--- Start ---
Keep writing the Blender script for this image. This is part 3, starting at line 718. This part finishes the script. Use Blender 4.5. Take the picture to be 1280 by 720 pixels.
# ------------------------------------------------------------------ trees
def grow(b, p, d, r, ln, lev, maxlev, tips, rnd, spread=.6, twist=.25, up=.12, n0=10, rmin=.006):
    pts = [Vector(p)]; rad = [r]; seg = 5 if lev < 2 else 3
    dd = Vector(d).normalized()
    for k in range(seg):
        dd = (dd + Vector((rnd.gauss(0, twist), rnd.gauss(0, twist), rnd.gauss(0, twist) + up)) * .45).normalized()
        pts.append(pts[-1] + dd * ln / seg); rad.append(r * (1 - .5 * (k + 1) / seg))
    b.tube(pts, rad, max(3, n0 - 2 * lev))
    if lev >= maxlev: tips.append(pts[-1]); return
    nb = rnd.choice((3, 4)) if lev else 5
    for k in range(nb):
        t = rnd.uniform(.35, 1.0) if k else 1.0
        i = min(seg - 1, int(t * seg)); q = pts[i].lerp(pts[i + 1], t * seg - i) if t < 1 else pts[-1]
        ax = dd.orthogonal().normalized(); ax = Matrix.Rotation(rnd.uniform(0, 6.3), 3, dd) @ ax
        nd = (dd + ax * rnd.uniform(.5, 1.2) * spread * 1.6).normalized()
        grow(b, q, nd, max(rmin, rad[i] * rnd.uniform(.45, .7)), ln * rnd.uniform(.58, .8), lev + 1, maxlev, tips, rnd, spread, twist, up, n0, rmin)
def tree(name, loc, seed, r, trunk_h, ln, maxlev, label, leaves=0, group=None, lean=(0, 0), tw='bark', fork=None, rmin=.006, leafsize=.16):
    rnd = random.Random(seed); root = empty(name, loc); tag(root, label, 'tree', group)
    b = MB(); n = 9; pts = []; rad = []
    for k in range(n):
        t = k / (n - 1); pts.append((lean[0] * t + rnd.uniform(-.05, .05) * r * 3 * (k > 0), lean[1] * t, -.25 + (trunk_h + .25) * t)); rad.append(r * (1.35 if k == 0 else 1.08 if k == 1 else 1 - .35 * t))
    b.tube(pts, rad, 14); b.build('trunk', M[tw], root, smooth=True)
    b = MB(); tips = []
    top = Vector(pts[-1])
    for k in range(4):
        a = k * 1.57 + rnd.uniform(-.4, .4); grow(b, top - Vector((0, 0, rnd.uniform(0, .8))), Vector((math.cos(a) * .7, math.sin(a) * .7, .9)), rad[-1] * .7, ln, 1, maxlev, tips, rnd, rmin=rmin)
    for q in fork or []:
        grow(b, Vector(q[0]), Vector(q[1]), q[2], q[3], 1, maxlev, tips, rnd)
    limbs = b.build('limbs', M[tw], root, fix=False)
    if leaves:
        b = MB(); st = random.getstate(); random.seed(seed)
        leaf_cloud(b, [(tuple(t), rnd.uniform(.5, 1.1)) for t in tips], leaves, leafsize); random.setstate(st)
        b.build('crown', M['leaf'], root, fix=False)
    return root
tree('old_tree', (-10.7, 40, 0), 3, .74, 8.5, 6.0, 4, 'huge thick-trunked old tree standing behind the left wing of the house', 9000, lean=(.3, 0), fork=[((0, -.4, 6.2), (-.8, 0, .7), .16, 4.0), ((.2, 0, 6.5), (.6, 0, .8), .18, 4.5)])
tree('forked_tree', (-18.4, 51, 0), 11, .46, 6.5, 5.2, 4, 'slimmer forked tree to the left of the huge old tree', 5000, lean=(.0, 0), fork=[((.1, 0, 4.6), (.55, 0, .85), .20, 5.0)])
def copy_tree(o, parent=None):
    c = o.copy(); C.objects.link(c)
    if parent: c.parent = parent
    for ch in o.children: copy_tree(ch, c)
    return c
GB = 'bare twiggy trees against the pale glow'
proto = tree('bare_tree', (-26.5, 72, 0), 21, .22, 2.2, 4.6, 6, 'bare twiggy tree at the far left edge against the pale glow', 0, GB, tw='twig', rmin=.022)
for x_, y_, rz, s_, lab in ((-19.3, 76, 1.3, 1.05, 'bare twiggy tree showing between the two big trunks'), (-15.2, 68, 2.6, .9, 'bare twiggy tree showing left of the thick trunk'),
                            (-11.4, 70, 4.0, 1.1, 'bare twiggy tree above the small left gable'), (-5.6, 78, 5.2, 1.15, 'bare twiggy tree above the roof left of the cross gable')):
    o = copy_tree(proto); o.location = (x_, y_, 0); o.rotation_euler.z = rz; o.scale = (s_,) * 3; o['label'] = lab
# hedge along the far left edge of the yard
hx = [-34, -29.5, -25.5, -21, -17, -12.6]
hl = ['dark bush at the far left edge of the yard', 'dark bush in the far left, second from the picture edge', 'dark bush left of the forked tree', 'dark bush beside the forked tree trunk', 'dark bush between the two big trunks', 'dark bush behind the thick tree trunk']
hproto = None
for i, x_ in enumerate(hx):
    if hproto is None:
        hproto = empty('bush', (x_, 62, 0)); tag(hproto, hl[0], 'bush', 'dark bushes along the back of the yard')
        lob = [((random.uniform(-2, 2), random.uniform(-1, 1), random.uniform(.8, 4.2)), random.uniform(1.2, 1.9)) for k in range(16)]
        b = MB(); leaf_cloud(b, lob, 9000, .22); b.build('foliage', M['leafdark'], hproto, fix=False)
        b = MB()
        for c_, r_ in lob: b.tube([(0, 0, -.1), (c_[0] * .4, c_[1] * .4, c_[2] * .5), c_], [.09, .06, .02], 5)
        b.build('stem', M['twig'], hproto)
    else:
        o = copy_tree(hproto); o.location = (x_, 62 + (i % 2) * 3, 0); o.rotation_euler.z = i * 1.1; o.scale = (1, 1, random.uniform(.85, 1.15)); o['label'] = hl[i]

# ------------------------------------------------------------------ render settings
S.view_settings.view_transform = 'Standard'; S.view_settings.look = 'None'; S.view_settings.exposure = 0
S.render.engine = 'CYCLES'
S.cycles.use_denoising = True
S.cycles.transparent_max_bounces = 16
--- End ---
> [GOAL OF THE EXERCISE]
Using the data above, return each line exactly as written.

> [SOLUTION TO THIS TASK]
Keep writing the Blender script for this image. This is part 3, starting at line 718. This part finishes the script. Use Blender 4.5. Take the picture to be 1280 by 720 pixels.
# ------------------------------------------------------------------ trees
def grow(b, p, d, r, ln, lev, maxlev, tips, rnd, spread=.6, twist=.25, up=.12, n0=10, rmin=.006):
    pts = [Vector(p)]; rad = [r]; seg = 5 if lev < 2 else 3
    dd = Vector(d).normalized()
    for k in range(seg):
        dd = (dd + Vector((rnd.gauss(0, twist), rnd.gauss(0, twist), rnd.gauss(0, twist) + up)) * .45).normalized()
        pts.append(pts[-1] + dd * ln / seg); rad.append(r * (1 - .5 * (k + 1) / seg))
    b.tube(pts, rad, max(3, n0 - 2 * lev))
    if lev >= maxlev: tips.append(pts[-1]); return
    nb = rnd.choice((3, 4)) if lev else 5
    for k in range(nb):
        t = rnd.uniform(.35, 1.0) if k else 1.0
        i = min(seg - 1, int(t * seg)); q = pts[i].lerp(pts[i + 1], t * seg - i) if t < 1 else pts[-1]
        ax = dd.orthogonal().normalized(); ax = Matrix.Rotation(rnd.uniform(0, 6.3), 3, dd) @ ax
        nd = (dd + ax * rnd.uniform(.5, 1.2) * spread * 1.6).normalized()
        grow(b, q, nd, max(rmin, rad[i] * rnd.uniform(.45, .7)), ln * rnd.uniform(.58, .8), lev + 1, maxlev, tips, rnd, spread, twist, up, n0, rmin)
def tree(name, loc, seed, r, trunk_h, ln, maxlev, label, leaves=0, group=None, lean=(0, 0), tw='bark', fork=None, rmin=.006, leafsize=.16):
    rnd = random.Random(seed); root = empty(name, loc); tag(root, label, 'tree', group)
    b = MB(); n = 9; pts = []; rad = []
    for k in range(n):
        t = k / (n - 1); pts.append((lean[0] * t + rnd.uniform(-.05, .05) * r * 3 * (k > 0), lean[1] * t, -.25 + (trunk_h + .25) * t)); rad.append(r * (1.35 if k == 0 else 1.08 if k == 1 else 1 - .35 * t))
    b.tube(pts, rad, 14); b.build('trunk', M[tw], root, smooth=True)
    b = MB(); tips = []
    top = Vector(pts[-1])
    for k in range(4):
        a = k * 1.57 + rnd.uniform(-.4, .4); grow(b, top - Vector((0, 0, rnd.uniform(0, .8))), Vector((math.cos(a) * .7, math.sin(a) * .7, .9)), rad[-1] * .7, ln, 1, maxlev, tips, rnd, rmin=rmin)
    for q in fork or []:
        grow(b, Vector(q[0]), Vector(q[1]), q[2], q[3], 1, maxlev, tips, rnd)
    limbs = b.build('limbs', M[tw], root, fix=False)
    if leaves:
        b = MB(); st = random.getstate(); random.seed(seed)
        leaf_cloud(b, [(tuple(t), rnd.uniform(.5, 1.1)) for t in tips], leaves, leafsize); random.setstate(st)
        b.build('crown', M['leaf'], root, fix=False)
    return root
tree('old_tree', (-10.7, 40, 0), 3, .74, 8.5, 6.0, 4, 'huge thick-trunked old tree standing behind the left wing of the house', 9000, lean=(.3, 0), fork=[((0, -.4, 6.2), (-.8, 0, .7), .16, 4.0), ((.2, 0, 6.5), (.6, 0, .8), .18, 4.5)])
tree('forked_tree', (-18.4, 51, 0), 11, .46, 6.5, 5.2, 4, 'slimmer forked tree to the left of the huge old tree', 5000, lean=(.0, 0), fork=[((.1, 0, 4.6), (.55, 0, .85), .20, 5.0)])
def copy_tree(o, parent=None):
    c = o.copy(); C.objects.link(c)
    if parent: c.parent = parent
    for ch in o.children: copy_tree(ch, c)
    return c
GB = 'bare twiggy trees against the pale glow'
proto = tree('bare_tree', (-26.5, 72, 0), 21, .22, 2.2, 4.6, 6, 'bare twiggy tree at the far left edge against the pale glow', 0, GB, tw='twig', rmin=.022)
for x_, y_, rz, s_, lab in ((-19.3, 76, 1.3, 1.05, 'bare twiggy tree showing between the two big trunks'), (-15.2, 68, 2.6, .9, 'bare twiggy tree showing left of the thick trunk'),
                            (-11.4, 70, 4.0, 1.1, 'bare twiggy tree above the small left gable'), (-5.6, 78, 5.2, 1.15, 'bare twiggy tree above the roof left of the cross gable')):
    o = copy_tree(proto); o.location = (x_, y_, 0); o.rotation_euler.z = rz; o.scale = (s_,) * 3; o['label'] = lab
# hedge along the far left edge of the yard
hx = [-34, -29.5, -25.5, -21, -17, -12.6]
hl = ['dark bush at the far left edge of the yard', 'dark bush in the far left, second from the picture edge', 'dark bush left of the forked tree', 'dark bush beside the forked tree trunk', 'dark bush between the two big trunks', 'dark bush behind the thick tree trunk']
hproto = None
for i, x_ in enumerate(hx):
    if hproto is None:
        hproto = empty('bush', (x_, 62, 0)); tag(hproto, hl[0], 'bush', 'dark bushes along the back of the yard')
        lob = [((random.uniform(-2, 2), random.uniform(-1, 1), random.uniform(.8, 4.2)), random.uniform(1.2, 1.9)) for k in range(16)]
        b = MB(); leaf_cloud(b, lob, 9000, .22); b.build('foliage', M['leafdark'], hproto, fix=False)
        b = MB()
        for c_, r_ in lob: b.tube([(0, 0, -.1), (c_[0] * .4, c_[1] * .4, c_[2] * .5), c_], [.09, .06, .02], 5)
        b.build('stem', M['twig'], hproto)
    else:
        o = copy_tree(hproto); o.location = (x_, 62 + (i % 2) * 3, 0); o.rotation_euler.z = i * 1.1; o.scale = (1, 1, random.uniform(.85, 1.15)); o['label'] = hl[i]

# ------------------------------------------------------------------ render settings
S.view_settings.view_transform = 'Standard'; S.view_settings.look = 'None'; S.view_settings.exposure = 0
S.render.engine = 'CYCLES'
S.cycles.use_denoising = True
S.cycles.transparent_max_bounces = 16